WHAT IS REQUIRED: Reproduce precisely the lines of the listing below, starting with the line that contains "The Blender Python" and stopping after the line that contains "def at(pts, f): x"; include nothing else.

THE INPUT:
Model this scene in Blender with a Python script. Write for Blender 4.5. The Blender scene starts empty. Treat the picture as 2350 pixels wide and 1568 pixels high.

---

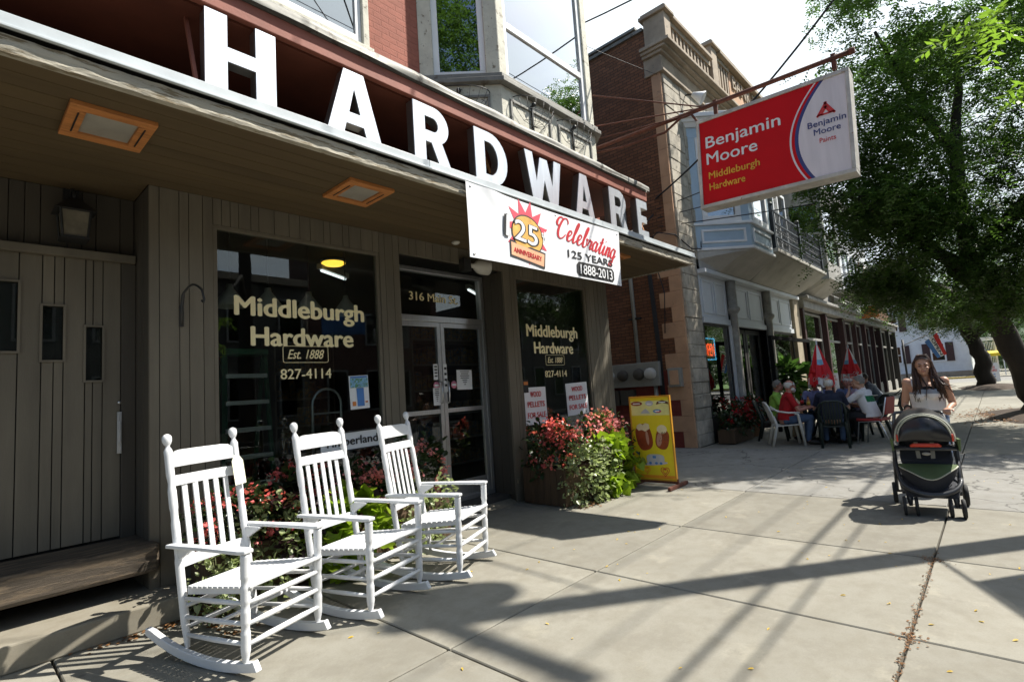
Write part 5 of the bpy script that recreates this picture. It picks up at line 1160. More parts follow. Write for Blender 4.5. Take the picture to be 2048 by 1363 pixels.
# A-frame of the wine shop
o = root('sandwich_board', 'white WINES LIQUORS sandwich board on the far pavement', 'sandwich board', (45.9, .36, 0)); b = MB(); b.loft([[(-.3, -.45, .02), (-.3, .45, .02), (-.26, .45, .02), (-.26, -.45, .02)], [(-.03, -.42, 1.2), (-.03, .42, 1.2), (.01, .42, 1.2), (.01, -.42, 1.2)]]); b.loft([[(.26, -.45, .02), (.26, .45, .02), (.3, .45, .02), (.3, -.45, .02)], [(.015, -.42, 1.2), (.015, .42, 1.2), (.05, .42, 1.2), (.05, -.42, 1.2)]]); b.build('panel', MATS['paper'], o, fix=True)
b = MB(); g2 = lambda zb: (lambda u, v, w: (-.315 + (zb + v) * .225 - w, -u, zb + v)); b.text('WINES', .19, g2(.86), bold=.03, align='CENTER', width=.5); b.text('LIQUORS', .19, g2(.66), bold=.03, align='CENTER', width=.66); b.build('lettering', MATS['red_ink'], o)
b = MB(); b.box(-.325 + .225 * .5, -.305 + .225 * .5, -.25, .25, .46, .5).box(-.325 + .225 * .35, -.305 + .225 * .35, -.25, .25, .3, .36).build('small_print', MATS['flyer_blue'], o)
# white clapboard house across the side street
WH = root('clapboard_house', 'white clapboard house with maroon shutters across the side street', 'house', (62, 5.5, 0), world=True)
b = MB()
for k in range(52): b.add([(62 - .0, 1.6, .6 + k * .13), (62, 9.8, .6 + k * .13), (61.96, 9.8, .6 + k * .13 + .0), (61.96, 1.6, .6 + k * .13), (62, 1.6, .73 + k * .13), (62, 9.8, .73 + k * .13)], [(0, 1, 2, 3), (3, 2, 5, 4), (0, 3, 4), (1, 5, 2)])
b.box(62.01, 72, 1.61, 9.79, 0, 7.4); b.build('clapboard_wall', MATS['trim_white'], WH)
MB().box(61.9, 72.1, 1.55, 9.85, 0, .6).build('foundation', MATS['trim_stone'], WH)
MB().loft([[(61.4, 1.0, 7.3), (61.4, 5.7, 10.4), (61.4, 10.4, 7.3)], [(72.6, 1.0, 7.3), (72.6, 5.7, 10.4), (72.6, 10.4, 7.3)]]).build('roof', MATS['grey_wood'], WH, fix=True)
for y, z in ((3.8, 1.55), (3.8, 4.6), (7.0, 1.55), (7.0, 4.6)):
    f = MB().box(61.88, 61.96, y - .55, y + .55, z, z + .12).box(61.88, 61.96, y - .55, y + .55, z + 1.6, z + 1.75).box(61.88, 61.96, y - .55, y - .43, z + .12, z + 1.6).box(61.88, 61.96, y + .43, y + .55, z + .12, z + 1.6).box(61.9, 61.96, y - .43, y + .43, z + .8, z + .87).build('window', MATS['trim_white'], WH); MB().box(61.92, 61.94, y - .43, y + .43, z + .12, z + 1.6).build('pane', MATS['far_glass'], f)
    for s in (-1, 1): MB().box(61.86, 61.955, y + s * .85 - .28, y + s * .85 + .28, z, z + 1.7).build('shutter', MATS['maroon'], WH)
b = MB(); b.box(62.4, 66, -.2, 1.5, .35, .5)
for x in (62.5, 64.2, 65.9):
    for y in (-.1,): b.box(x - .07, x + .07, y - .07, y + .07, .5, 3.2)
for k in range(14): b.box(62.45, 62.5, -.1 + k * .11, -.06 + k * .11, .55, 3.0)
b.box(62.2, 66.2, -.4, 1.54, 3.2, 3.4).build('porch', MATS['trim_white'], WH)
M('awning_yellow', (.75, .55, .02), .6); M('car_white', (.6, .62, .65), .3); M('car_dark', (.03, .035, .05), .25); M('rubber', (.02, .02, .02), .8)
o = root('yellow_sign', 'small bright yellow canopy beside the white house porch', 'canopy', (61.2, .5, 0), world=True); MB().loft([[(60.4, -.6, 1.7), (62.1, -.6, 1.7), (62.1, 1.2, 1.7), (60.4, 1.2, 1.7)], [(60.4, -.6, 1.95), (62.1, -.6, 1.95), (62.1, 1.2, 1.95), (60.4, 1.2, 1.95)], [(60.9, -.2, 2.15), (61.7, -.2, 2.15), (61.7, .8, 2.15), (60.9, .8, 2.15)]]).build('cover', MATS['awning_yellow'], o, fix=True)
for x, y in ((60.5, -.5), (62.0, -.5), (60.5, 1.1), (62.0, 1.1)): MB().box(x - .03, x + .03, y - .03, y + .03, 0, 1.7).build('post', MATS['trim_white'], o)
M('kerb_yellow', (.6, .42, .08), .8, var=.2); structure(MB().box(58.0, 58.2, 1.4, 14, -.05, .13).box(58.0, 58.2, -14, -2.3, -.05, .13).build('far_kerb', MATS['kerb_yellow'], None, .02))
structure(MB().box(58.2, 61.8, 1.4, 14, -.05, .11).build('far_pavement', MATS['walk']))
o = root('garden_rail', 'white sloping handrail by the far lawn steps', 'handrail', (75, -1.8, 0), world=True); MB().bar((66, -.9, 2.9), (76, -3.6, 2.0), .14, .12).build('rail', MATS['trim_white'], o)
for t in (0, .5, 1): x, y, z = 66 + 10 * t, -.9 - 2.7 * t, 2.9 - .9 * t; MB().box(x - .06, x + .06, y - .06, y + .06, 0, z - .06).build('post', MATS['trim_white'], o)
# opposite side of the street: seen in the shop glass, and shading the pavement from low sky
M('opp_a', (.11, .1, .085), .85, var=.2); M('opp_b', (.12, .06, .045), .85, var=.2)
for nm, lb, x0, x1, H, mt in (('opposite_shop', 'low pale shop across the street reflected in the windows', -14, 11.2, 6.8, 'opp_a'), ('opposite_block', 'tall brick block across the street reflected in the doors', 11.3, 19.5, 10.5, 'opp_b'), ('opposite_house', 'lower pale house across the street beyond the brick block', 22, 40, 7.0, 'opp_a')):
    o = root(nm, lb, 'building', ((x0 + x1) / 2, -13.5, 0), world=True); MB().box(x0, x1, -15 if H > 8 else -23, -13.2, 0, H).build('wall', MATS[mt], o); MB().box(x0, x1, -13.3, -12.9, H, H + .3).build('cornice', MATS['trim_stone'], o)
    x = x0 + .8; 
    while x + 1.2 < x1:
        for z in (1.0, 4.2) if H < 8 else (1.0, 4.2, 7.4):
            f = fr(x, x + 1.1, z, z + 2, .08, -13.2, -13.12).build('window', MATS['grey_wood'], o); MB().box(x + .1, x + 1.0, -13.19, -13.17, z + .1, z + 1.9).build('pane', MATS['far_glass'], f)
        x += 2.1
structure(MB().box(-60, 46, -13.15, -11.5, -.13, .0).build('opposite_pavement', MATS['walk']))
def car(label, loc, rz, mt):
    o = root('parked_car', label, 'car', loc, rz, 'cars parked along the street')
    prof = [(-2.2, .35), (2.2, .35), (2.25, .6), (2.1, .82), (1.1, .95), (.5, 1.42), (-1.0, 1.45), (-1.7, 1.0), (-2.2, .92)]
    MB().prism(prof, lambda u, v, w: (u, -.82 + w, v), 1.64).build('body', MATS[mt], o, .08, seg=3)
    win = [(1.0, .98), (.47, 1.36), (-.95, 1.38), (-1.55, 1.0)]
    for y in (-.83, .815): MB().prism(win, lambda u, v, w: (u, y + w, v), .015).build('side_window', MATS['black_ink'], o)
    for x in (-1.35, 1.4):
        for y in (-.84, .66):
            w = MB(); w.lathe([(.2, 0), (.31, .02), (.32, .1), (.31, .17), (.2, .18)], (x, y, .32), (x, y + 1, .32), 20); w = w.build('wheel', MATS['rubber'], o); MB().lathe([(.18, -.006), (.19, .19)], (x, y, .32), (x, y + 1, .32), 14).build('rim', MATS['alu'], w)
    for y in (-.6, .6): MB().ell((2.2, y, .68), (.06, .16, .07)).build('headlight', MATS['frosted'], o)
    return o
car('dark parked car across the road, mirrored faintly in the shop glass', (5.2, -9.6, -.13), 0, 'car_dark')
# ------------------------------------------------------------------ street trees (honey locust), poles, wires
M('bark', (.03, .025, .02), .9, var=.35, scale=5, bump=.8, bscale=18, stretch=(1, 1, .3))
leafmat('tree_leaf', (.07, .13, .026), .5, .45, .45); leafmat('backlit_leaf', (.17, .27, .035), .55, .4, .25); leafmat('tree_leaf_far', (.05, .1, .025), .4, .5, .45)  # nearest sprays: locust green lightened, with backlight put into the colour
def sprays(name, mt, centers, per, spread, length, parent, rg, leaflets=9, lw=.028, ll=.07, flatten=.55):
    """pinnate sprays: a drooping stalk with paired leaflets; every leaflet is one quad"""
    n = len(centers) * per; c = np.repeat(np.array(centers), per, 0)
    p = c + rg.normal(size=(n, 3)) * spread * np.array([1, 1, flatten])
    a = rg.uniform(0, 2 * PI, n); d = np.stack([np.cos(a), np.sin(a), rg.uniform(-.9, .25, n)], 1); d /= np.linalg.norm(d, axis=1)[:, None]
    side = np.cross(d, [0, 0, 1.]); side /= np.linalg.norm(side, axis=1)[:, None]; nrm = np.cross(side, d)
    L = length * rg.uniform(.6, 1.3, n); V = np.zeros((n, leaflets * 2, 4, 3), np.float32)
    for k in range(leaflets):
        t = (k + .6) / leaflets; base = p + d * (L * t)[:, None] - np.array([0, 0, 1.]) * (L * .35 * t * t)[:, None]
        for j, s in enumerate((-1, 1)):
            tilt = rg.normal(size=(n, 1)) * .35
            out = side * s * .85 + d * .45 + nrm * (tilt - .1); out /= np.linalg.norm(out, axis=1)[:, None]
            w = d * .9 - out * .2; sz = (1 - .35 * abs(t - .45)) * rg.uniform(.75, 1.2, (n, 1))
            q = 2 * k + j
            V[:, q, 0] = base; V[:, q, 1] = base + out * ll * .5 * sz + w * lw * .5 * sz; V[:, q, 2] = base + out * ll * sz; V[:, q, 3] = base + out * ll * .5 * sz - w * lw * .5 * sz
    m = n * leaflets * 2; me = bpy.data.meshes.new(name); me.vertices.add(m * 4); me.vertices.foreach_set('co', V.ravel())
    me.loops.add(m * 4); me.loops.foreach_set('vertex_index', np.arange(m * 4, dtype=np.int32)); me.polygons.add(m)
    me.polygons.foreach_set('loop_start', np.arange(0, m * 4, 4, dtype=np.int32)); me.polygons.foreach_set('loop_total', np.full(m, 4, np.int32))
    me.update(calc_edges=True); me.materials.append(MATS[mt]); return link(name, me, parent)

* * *

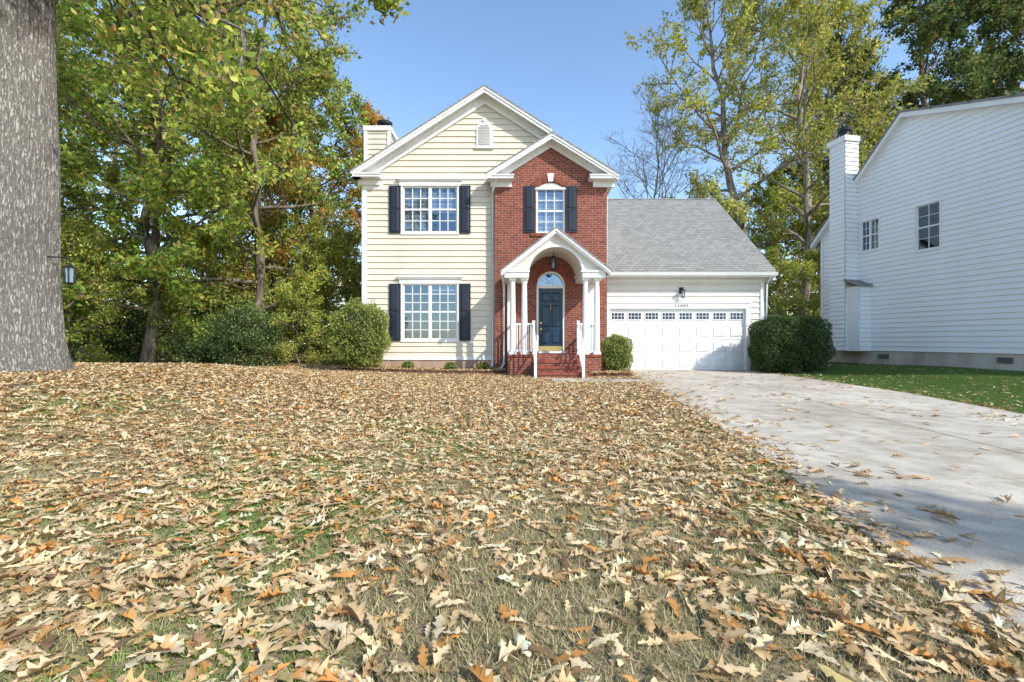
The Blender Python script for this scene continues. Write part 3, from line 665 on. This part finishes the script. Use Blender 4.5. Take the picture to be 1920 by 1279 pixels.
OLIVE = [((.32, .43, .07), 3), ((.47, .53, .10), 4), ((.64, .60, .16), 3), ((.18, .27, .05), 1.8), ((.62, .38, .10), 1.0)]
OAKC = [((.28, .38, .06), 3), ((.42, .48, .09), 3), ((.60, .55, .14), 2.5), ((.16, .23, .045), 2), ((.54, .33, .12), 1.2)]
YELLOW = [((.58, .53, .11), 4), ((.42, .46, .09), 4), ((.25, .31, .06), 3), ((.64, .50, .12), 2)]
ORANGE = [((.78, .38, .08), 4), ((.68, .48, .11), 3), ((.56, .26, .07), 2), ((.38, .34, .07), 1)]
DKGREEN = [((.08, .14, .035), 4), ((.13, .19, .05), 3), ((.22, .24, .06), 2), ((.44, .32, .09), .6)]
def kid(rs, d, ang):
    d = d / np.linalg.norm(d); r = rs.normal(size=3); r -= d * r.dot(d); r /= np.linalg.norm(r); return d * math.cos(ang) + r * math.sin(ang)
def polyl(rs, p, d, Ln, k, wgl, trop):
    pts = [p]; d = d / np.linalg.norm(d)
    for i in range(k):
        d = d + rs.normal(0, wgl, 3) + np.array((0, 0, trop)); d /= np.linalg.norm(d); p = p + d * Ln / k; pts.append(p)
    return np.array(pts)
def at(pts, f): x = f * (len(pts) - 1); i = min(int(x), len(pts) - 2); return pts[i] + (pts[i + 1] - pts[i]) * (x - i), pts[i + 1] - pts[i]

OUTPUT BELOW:
The Blender Python script for this scene continues. Write part 3, from line 665 on. This part finishes the script. Use Blender 4.5. Take the picture to be 1920 by 1279 pixels.
OLIVE = [((.32, .43, .07), 3), ((.47, .53, .10), 4), ((.64, .60, .16), 3), ((.18, .27, .05), 1.8), ((.62, .38, .10), 1.0)]
OAKC = [((.28, .38, .06), 3), ((.42, .48, .09), 3), ((.60, .55, .14), 2.5), ((.16, .23, .045), 2), ((.54, .33, .12), 1.2)]
YELLOW = [((.58, .53, .11), 4), ((.42, .46, .09), 4), ((.25, .31, .06), 3), ((.64, .50, .12), 2)]
ORANGE = [((.78, .38, .08), 4), ((.68, .48, .11), 3), ((.56, .26, .07), 2), ((.38, .34, .07), 1)]
DKGREEN = [((.08, .14, .035), 4), ((.13, .19, .05), 3), ((.22, .24, .06), 2), ((.44, .32, .09), .6)]
def kid(rs, d, ang):
    d = d / np.linalg.norm(d); r = rs.normal(size=3); r -= d * r.dot(d); r /= np.linalg.norm(r); return d * math.cos(ang) + r * math.sin(ang)
def polyl(rs, p, d, Ln, k, wgl, trop):
    pts = [p]; d = d / np.linalg.norm(d)
    for i in range(k):
        d = d + rs.normal(0, wgl, 3) + np.array((0, 0, trop)); d /= np.linalg.norm(d); p = p + d * Ln / k; pts.append(p)
    return np.array(pts)
def at(pts, f): x = f * (len(pts) - 1); i = min(int(x), len(pts) - 2); return pts[i] + (pts[i + 1] - pts[i]) * (x - i), pts[i + 1] - pts[i]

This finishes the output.